Slyvia is an OW profile holder and serves on the Intersectionality Committee.

The horrifying discovery that Mormon founding mother and proto-feminist Eliza R. Snow was repeatedly sexually assaulted brought attention to the problematic aspects of sexuality in Mormonism. This finding is especially striking in the context of polygamy during the notoriously uptight Victorian era. Imagine enduring and surviving this experience in secrecy, and only recorded as dark whispered conversations among trusted women around kitchen tables. No counselors, no rape kits, no police reports, no justice, – that was the reality of women’s sexual vulnerabilities until fairly recently.

As tragic as Sister Snow’s experience was, contemporary accounts often ignored the parallel reality of women of color in the 19th century. Native American and African-American women were not even considered as legally human at the time; in post-Civil War America, the frustrated promises of the Reconstruction era still left African-American women with the same vulnerabilities, and the systematic forced displacement of the entire Native American nations further erased the presence of women of color. We will never know how many women of color, often considered public property, were victims of sexual violence. The few stories we have, again handed down as whispered conversations, are only hints at a broader context where women of color were fair game for predators.

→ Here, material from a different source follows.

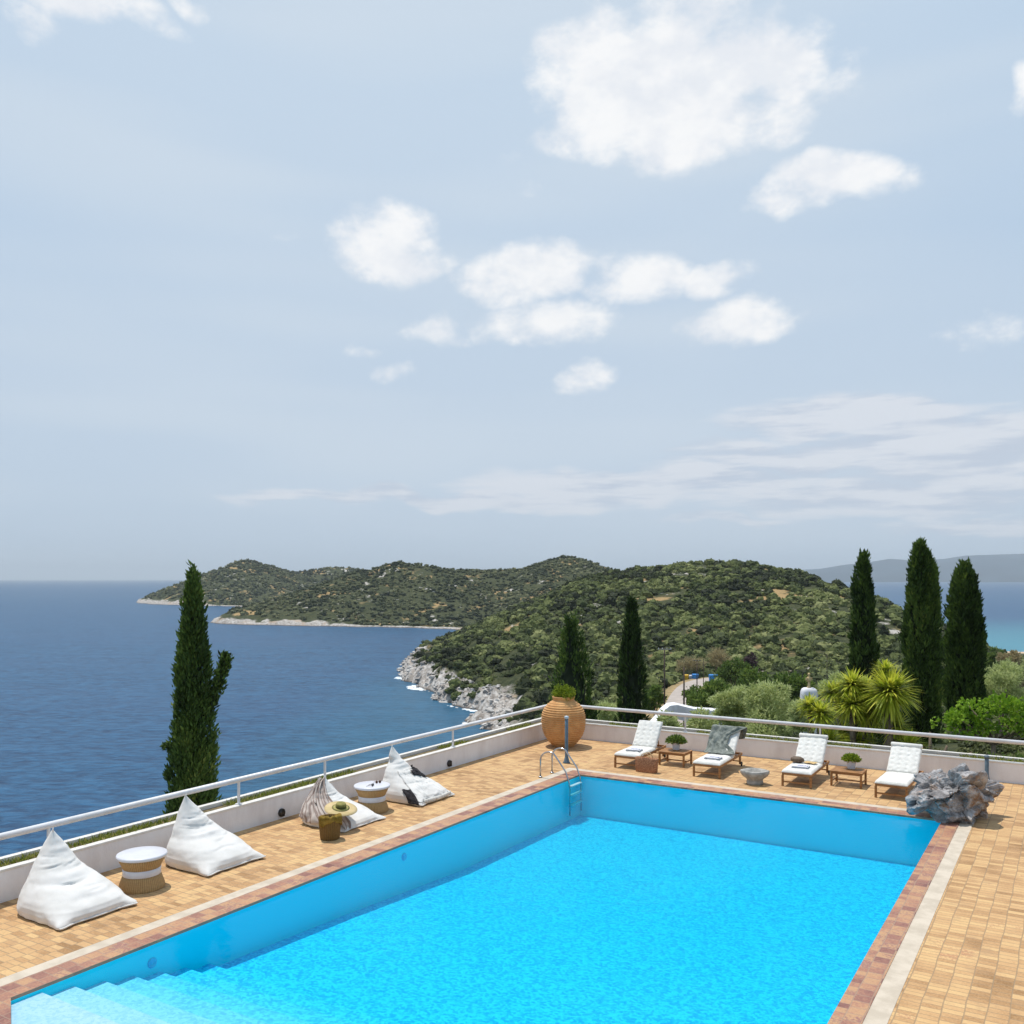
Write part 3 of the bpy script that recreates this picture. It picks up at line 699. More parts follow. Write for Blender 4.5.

Even now, the repercussions still linger. Because of interlocking and overlapping legal structures, Native American women experience high rates of rape and sexual assault with little recourse. The Mormon church is not immune; recently two Navajo siblings filed suit alleging that the church did nothing to stop sexual abuse while they were placed in a church program for Native American children. Given the church’s own checkered history on addressing sexual abuse and racism, one can imagine the multiple layers of secrecy and shame when a Mormon person of color is subjected to sexual assault.

We will never know how many nameless, invisible, non-white women, then and now, who underwent the same fate as Sister Snow. We can only guess – and remember, “for and on behalf of.”